Someone would have to ask... :)

An example that comes to mind is when we used to try and "fix" our D&D campaigns by offering XP rewards for "role-playing" (i.e. acting out non-combat situations). This isn't necessarily a bad thing. In our game, however, we had a delicate balance between people who wanted to act out their character and people who wanted to bash monsters.

One of the unintended results was that the combat player retreated even further into his shell, refusing to take part in many encounters. In this case the fix actually reduced the behavior it was meant to encourage.

It's not a perfect example. I'm actually finding it quite hard to find good examples of fixes that backfire.

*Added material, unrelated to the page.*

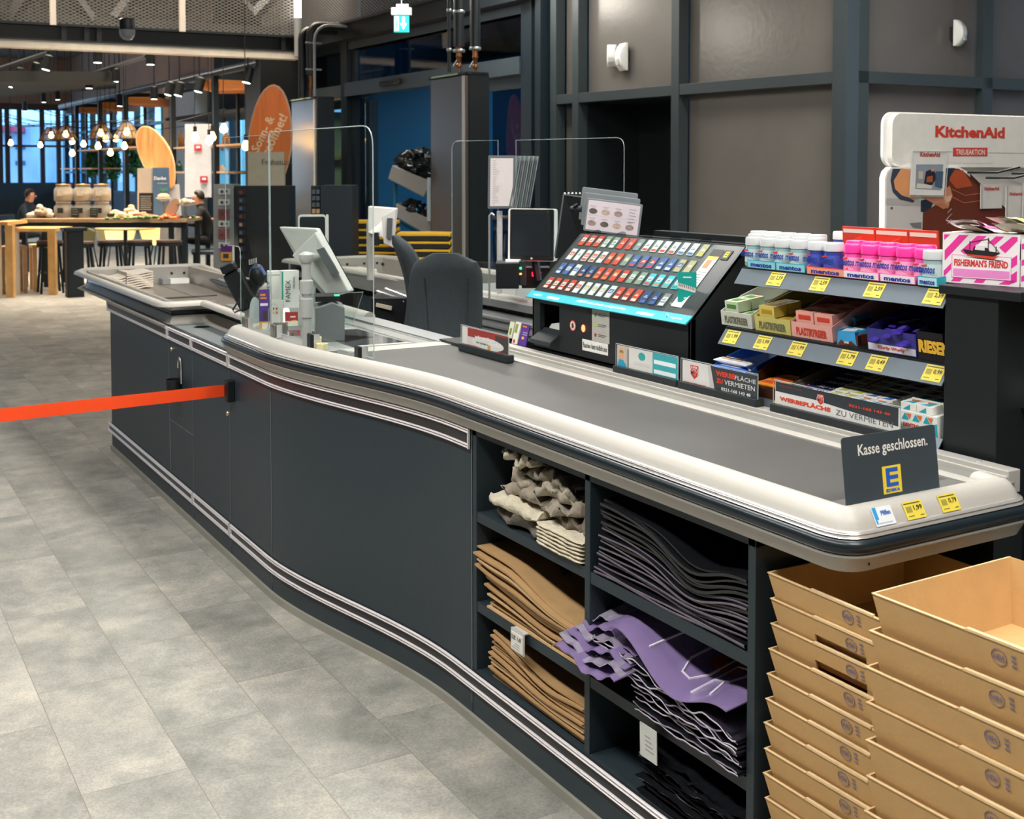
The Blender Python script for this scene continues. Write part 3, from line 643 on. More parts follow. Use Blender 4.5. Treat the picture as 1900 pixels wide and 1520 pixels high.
# end wall
o = thing('x', None, None, WE.pt(0, 0)); o.name = 'wall_cafe_end'; struct(o)
E0 = WE.s_(-120); 
m = MB(WALLC); wbox(m, WE, E0, 1, 3.75, 5.2, -.2, 0); m.use(mat('cafe_sill2', '#4e5a62', .6)); wbox(m, WE, E0, 1, 0, 1.2, -.2, 0); m.build('wall_band', o)
m = MB(mat('cafe_mullion', '#5a4a44', .5))
for px in (2, 15, 38, 80, 110): wbox(m, WE, WE.s_(px)-.07, WE.s_(px)+.07, 1.2, 3.75, -.18, 0)
wbox(m, WE, E0, 1, 3.55, 3.75, -.1, .02); wbox(m, WE, E0, 1, 2.35, 2.42, -.1, .02)
m.build('window_frame', o)
m = MB(PGL); wbox(m, WE, E0, 1, 1.2, 3.75, -.1, -.09); m.build('window_2')['kind'] = 'structure'
# things outside the windows
for i, (px0, px1, py0, D, c, lb) in enumerate(((-120, 60, 232, 60, '#b7c7da', 'pale blue house front outside the far left cafe windows'), (60, 112, 250, 76, '#8fb9c9', 'blue grey building outside the end windows of the cafe'),
        (120, 210, 262, 88, '#7ea8b8', 'grey blue building outside the side windows of the cafe'), (395, 440, 150, 48, '#9fd0c6', 'tall pale green building outside the right cafe window'), (215, 300, 240, 62, '#c9d7e2', 'whitish building outside the middle cafe windows'))):
    m = MB(mat('outside_'+str(i), c, .8, var=.15, scale=.6)); vbox(m, px0, px1, py0, 319+2.05*2204/D, D, 6); ob = m.build('building')
    tag(ob, lb, 'building')
    for k in range(4):
        for r_ in range(3):
            x = px0+(px1-px0)*(k+.5)/4; y = py0+8+(320-py0)*r_/3
            m = MB(mat('outside_windows', '#3d5a70', .3)); vbox(m, x-(px1-px0)*.05, x+(px1-px0)*.05, y, y+8, D-.05, .04); m.build('window', ob)
m = MB(mat('awning_red', '#d2485f', .7)); vbox(m, 5, 48, 236, 246, 60.1, -1.5); tag(m.build('awning'), 'red awning outside the far left cafe window', 'awning')
m = MB(mat('awning_magenta', '#c4376b', .7)); vbox(m, 130, 208, 280, 289, 88.1, -1.5); tag(m.build('awning'), 'magenta awning outside the middle cafe windows', 'awning')
m = MB(mat('street_ground', '#8f9aa0', .8)); m.box(-40, 60, 44.2, 110, -.5, -.45); m.box(20.2, 60, 0, 44, -.5, -.45); struct(m.build('floor_street'))
# climbing greenery at the windows
LEAF = mat('cafe_leaf', '#3c7a55', .6, var=.35, scale=30)
def foliage(name, c, r, n, label, cat, size=.07, m_=None):
    m = MB(m_ or LEAF); rnd = random.Random(int(c[0]*100)); 
    for i in range(n):
        a = rnd.uniform(0, 2*PI); b = rnd.uniform(-1, 1); k = rnd.random()**.4
        p = Vector((c[0]+r[0]*k*math.cos(a)*math.sqrt(1-b*b), c[1]+r[1]*k*math.sin(a)*math.sqrt(1-b*b), c[2]+r[2]*k*b))
        d = Vector((rnd.gauss(0, 1), rnd.gauss(0, 1), rnd.gauss(0, 1))).normalized(); e = d.cross(Vector((rnd.gauss(0, 1), rnd.gauss(0, 1), rnd.gauss(0, 1)))).normalized(); s_ = size*rnd.uniform(.6, 1.3)
        m.poly([p-d*s_, p+e*s_*.45, p+d*s_, p-e*s_*.45])
    return tag(m.build(name), label, cat)
for px, py, D, lb in ((172, 300, 27, 'leafy green plant hanging at the cafe window, leftmost of three'), (209, 305, 26, 'leafy green plant hanging at the cafe window, middle of three'), (250, 298, 25, 'leafy green plant hanging at the cafe window, beside the glowing board')):
    foliage('hanging_plant', onD(px, py, D), (.17, .17, .38), 420, lb, 'plant', .07)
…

In Iron Heroes there is a character class called the Armiger, who are basically walking tanks. In playtesting they were seen as too powerful, and by the time we got the print version, they are nerfed to the point of being extremely substandard.

Giving greater rewards for challenges solved in an original or creative way can backfire. I had a GM give a 10% bonus to a challenge if it was solved by a creative method. It sounds innocent enough, and a nice way to encourage creativity, but... it lead to players always trying to come the most creative solution to a problem, which in a tactical game like D&D, leads to use of poor tactics just because they haven't been done before. In the short term this was interesting, but in the long term it lead to serious problems in a game system that isn't built for it, and could have bordered on the ridiculous had we not dropped the rule.

Thanks, rogert. That's a good example, and that definitely helps me visualize the problem in a reward cycle (I could see it in the class balancing much more easily).